----- DATA PROVIDED
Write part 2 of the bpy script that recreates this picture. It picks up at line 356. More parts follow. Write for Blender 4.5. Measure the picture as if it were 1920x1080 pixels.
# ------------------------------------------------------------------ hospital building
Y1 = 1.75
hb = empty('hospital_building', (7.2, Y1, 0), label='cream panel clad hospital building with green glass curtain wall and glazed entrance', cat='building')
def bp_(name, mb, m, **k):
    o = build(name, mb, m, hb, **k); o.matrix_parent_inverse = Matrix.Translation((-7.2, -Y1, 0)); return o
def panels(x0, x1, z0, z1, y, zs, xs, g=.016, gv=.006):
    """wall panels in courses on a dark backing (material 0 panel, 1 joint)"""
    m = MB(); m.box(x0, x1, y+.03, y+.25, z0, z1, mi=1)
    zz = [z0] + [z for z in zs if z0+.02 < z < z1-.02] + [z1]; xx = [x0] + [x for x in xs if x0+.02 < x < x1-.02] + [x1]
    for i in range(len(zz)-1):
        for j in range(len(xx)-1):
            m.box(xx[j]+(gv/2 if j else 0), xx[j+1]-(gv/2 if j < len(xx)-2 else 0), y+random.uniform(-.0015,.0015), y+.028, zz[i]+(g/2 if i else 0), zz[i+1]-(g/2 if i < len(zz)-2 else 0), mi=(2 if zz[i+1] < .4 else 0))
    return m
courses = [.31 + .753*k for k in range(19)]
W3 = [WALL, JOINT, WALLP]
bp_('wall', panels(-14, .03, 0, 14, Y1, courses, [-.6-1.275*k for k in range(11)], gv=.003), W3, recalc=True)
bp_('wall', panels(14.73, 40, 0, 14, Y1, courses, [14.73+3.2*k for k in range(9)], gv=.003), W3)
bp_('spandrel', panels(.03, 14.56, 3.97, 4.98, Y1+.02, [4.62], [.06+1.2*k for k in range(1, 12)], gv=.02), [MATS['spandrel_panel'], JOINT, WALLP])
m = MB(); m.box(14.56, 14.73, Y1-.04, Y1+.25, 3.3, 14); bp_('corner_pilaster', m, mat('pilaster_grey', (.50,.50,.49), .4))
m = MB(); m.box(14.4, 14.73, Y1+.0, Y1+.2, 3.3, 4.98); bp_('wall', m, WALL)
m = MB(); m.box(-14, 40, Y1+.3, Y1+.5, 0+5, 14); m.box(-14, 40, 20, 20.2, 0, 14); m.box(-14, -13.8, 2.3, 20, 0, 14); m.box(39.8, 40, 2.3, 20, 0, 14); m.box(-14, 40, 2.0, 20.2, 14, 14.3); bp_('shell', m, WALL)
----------
### TASK INSTRUCTIONS
Extract the whole listing, character for character.

### EXPECTED ANSWER
Write part 2 of the bpy script that recreates this picture. It picks up at line 356. More parts follow. Write for Blender 4.5. Measure the picture as if it were 1920x1080 pixels.
# ------------------------------------------------------------------ hospital building
Y1 = 1.75
hb = empty('hospital_building', (7.2, Y1, 0), label='cream panel clad hospital building with green glass curtain wall and glazed entrance', cat='building')
def bp_(name, mb, m, **k):
    o = build(name, mb, m, hb, **k); o.matrix_parent_inverse = Matrix.Translation((-7.2, -Y1, 0)); return o
def panels(x0, x1, z0, z1, y, zs, xs, g=.016, gv=.006):
    """wall panels in courses on a dark backing (material 0 panel, 1 joint)"""
    m = MB(); m.box(x0, x1, y+.03, y+.25, z0, z1, mi=1)
    zz = [z0] + [z for z in zs if z0+.02 < z < z1-.02] + [z1]; xx = [x0] + [x for x in xs if x0+.02 < x < x1-.02] + [x1]
    for i in range(len(zz)-1):
        for j in range(len(xx)-1):
            m.box(xx[j]+(gv/2 if j else 0), xx[j+1]-(gv/2 if j < len(xx)-2 else 0), y+random.uniform(-.0015,.0015), y+.028, zz[i]+(g/2 if i else 0), zz[i+1]-(g/2 if i < len(zz)-2 else 0), mi=(2 if zz[i+1] < .4 else 0))
    return m
courses = [.31 + .753*k for k in range(19)]
W3 = [WALL, JOINT, WALLP]
bp_('wall', panels(-14, .03, 0, 14, Y1, courses, [-.6-1.275*k for k in range(11)], gv=.003), W3, recalc=True)
bp_('wall', panels(14.73, 40, 0, 14, Y1, courses, [14.73+3.2*k for k in range(9)], gv=.003), W3)
bp_('spandrel', panels(.03, 14.56, 3.97, 4.98, Y1+.02, [4.62], [.06+1.2*k for k in range(1, 12)], gv=.02), [MATS['spandrel_panel'], JOINT, WALLP])
m = MB(); m.box(14.56, 14.73, Y1-.04, Y1+.25, 3.3, 14); bp_('corner_pilaster', m, mat('pilaster_grey', (.50,.50,.49), .4))
m = MB(); m.box(14.4, 14.73, Y1+.0, Y1+.2, 3.3, 4.98); bp_('wall', m, WALL)
m = MB(); m.box(-14, 40, Y1+.3, Y1+.5, 0+5, 14); m.box(-14, 40, 20, 20.2, 0, 14); m.box(-14, -13.8, 2.3, 20, 0, 14); m.box(39.8, 40, 2.3, 20, 0, 14); m.box(-14, 40, 2.0, 20.2, 14, 14.3); bp_('shell', m, WALL)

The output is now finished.